Lower taxes, then, make forward enterprises more competitive still, which generates more profit-sharing, more reinvestment, more noble-cause funding — which further reduces the burden on government. The cycle reinforces itself. Every revolution of the flywheel makes the next one easier.
Meanwhile, the structural resilience documented in Chapter 12 — reinvestment by charter, not by mood — means the flywheel doesn’t stop when fear, due a Lehman-style event, hits the market. Forward funds don’t hoard, speculate, or flee. They reinvest automatically, regardless of market sentiment. The flywheel keeps turning through downturns that would shatter a backward economy.

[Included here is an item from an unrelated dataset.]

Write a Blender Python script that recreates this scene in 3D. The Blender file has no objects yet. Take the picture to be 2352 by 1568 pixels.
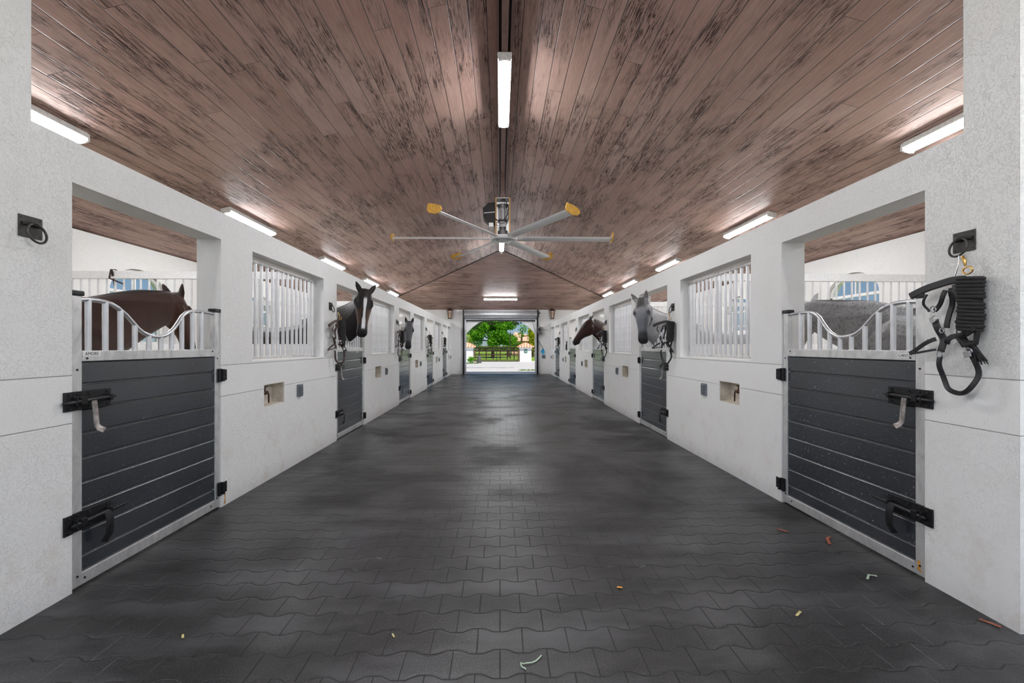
import bpy, bmesh, math, random
from mathutils import Vector, Matrix, noise as mnoise
R = math.radians
sc = bpy.context.scene
col = sc.collection
random.seed(7)
# ------------------------------------------------------------------ camera, world, exposure
cam_d = bpy.data.cameras.new('camera'); cam_d.lens = 16.0; cam_d.sensor_width = 36.0
cam_d.shift_y = 11 / 2352; cam_d.clip_end = 500
cam = bpy.data.objects.new('camera', cam_d); col.objects.link(cam)
cam.location = (-0.05, 0, 1.34); cam.rotation_euler = (R(90), 0, -math.atan(27.5 / 1045))
sc.camera = cam
sc.view_settings.view_transform = 'Standard'; sc.view_settings.look = 'None'
sc.view_settings.gamma = 1.0; sc.view_settings.use_curve_mapping = False
sc.view_settings.exposure = 1.3
w = bpy.data.worlds.new('world'); sc.world = w; w.use_nodes = True
wn = w.node_tree.nodes; wl = w.node_tree.links; wn.clear()
out = wn.new('ShaderNodeOutputWorld'); bg = wn.new('ShaderNodeBackground')
sky = wn.new('ShaderNodeTexSky'); sky.sky_type = 'HOSEK_WILKIE'; sky.turbidity = 2.2; sky.ground_albedo = 0.4
sky.sun_direction = Vector((0.35, -0.75, 1.25)).normalized()
wl.new(sky.outputs[0], bg.inputs[0]); bg.inputs[1].default_value = 0.82; wl.new(bg.outputs[0], out.inputs[0])
sun_d = bpy.data.lights.new('sun', 'SUN'); sun_d.energy = 2.0; sun_d.angle = R(0.8); sun_d.color = (1, .95, .86)
sun = bpy.data.objects.new('sun', sun_d); col.objects.link(sun)
sun.rotation_euler = Vector((0.35, -0.75, 1.25)).to_track_quat('Z', 'Y').to_euler()
LAMP = 44.0      # emission of the fluorescent tubes

# ------------------------------------------------------------------ dimensions (metres)
AW = 2.37; WT = 0.2; WTOP = 2.455; XO = 6.35; ZO = 3.10; YF = 22.0; YA = YF - XO; ZA = 4.66
SL = (ZA - ZO) / XO
DOORZ = 2.23
def roofz(x): return ZO + SL * (XO - abs(x))

# ------------------------------------------------------------------ materials
class G:
    def __init__(s, name):
        s.m = bpy.data.materials.new(name); s.m.use_nodes = True
        s.t = s.m.node_tree; s.n = s.t.nodes; s.l = s.t.links
        s.b = s.n['Principled BSDF']
    def v(s, x, sock):
        if isinstance(x, (int, float)): sock.default_value = x
        elif isinstance(x, tuple): sock.default_value = x if len(x) != 3 or sock.type == 'VECTOR' else x + (1,)
        else: s.l.new(x, sock)
    def f(s, op, a, b=0.0, c=0.0, clamp=False):
        k = s.n.new('ShaderNodeMath'); k.operation = op; k.use_clamp = clamp
        s.v(a, k.inputs[0]); s.v(b, k.inputs[1]); s.v(c, k.inputs[2]); return k.outputs[0]
    def pos(s): return s.n.new('ShaderNodeNewGeometry').outputs['Position']
    def obj(s): return s.n.new('ShaderNodeTexCoord').outputs['Object']
    def uv(s): return s.n.new('ShaderNodeTexCoord').outputs['UV']
    def sep(s, x):
        k = s.n.new('ShaderNodeSeparateXYZ'); s.l.new(x, k.inputs[0]); return k.outputs
    def comb(s, x, y, z=0.0):
        k = s.n.new('ShaderNodeCombineXYZ'); s.v(x, k.inputs[0]); s.v(y, k.inputs[1]); s.v(z, k.inputs[2]); return k.outputs[0]
    def scl(s, x, sc3):
        k = s.n.new('ShaderNodeVectorMath'); k.operation = 'MULTIPLY'; s.l.new(x, k.inputs[0]); k.inputs[1].default_value = sc3; return k.outputs[0]
    def noise(s, x, scale, detail=4, rough=.55, dist=0.0):
        k = s.n.new('ShaderNodeTexNoise'); s.l.new(x, k.inputs['Vector'])
        k.inputs['Scale'].default_value = scale; k.inputs['Detail'].default_value = detail
        k.inputs['Roughness'].default_value = rough; k.inputs['Distortion'].default_value = dist; return k.outputs[0]
    def white(s, x):
        k = s.n.new('ShaderNodeTexWhiteNoise'); s.l.new(x, k.inputs['Vector']); return k.outputs[0]
    def ramp(s, x, *st):
        k = s.n.new('ShaderNodeValToRGB'); s.l.new(x, k.inputs[0]); e = k.color_ramp.elements
        while len(e) < len(st): e.new(.5)
        for i, (p, c) in enumerate(st):
            e[i].position = p; e[i].color = (c, c, c, 1) if isinstance(c, (int, float)) else c + (1,)
        return k.outputs[0]
    def mix(s, f, a, b, mode='MIX'):
        k = s.n.new('ShaderNodeMix'); k.data_type = 'RGBA'; k.blend_type = mode
        s.v(f, k.inputs[0]); s.v(a, k.inputs[6]); s.v(b, k.inputs[7]); return k.outputs[2]
    def bump(s, h, strength=.3, dist=.01, nrm=None):
        k = s.n.new('ShaderNodeBump'); s.l.new(h, k.inputs['Height']); k.inputs['Strength'].default_value = strength
        k.inputs['Distance'].default_value = dist
        if nrm is not None: s.l.new(nrm, k.inputs['Normal'])
        return k.outputs[0]
    def done(s, color=None, rough=None, metal=None, nrm=None, spec=None):
        if color is not None: s.v(color, s.b.inputs['Base Color'])
        if rough is not None: s.v(rough, s.b.inputs['Roughness'])
        if metal is not None: s.v(metal, s.b.inputs['Metallic'])
        if spec is not None: s.v(spec, s.b.inputs['Specular IOR Level'])
        if nrm is not None: s.l.new(nrm, s.b.inputs['Normal'])
        return s.m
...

Customer loyalty compounds too. Research from Yale and others shows people consistently reward ethical behavior in markets. Forward businesses, which share profits and purpose, attract customers naturally — and keep them. The same is true for talent: skilled workers overwhelmingly prefer to join companies with a sense of purpose. Combine that with better pay, profit-sharing, and job security, and forward firms recruit and retain the best minds in every field.
These are the synergies the baseline math cannot capture — and they are the reason the simple multiplier, even if imprecise, likely understates rather than overstates what the forward economy produces at scale.
The Final Equation
When all these forces align — faster growth, stronger demand, deeper capital formation, healthier families, smarter problem-solving, smaller government, lower taxes, and fewer crises — a new kind of national prosperity takes root.
This isn’t utopian. It is a prediction that flows from designing an economy with the outcomes in mind, instead of hoping they’ll occur by chance.
Military historians have long noted that troops fight harder in a just war. The same principle applies to workers in a just economy. When people believe in what they’re building, they build more — and better.
We’ve tested self-interest as the organizing principle for generations. It has produced inequality, debt, division, and fragility.
It’s time to place virtue at the center of our economic governance — just as the Founders did when they placed it at the center of government.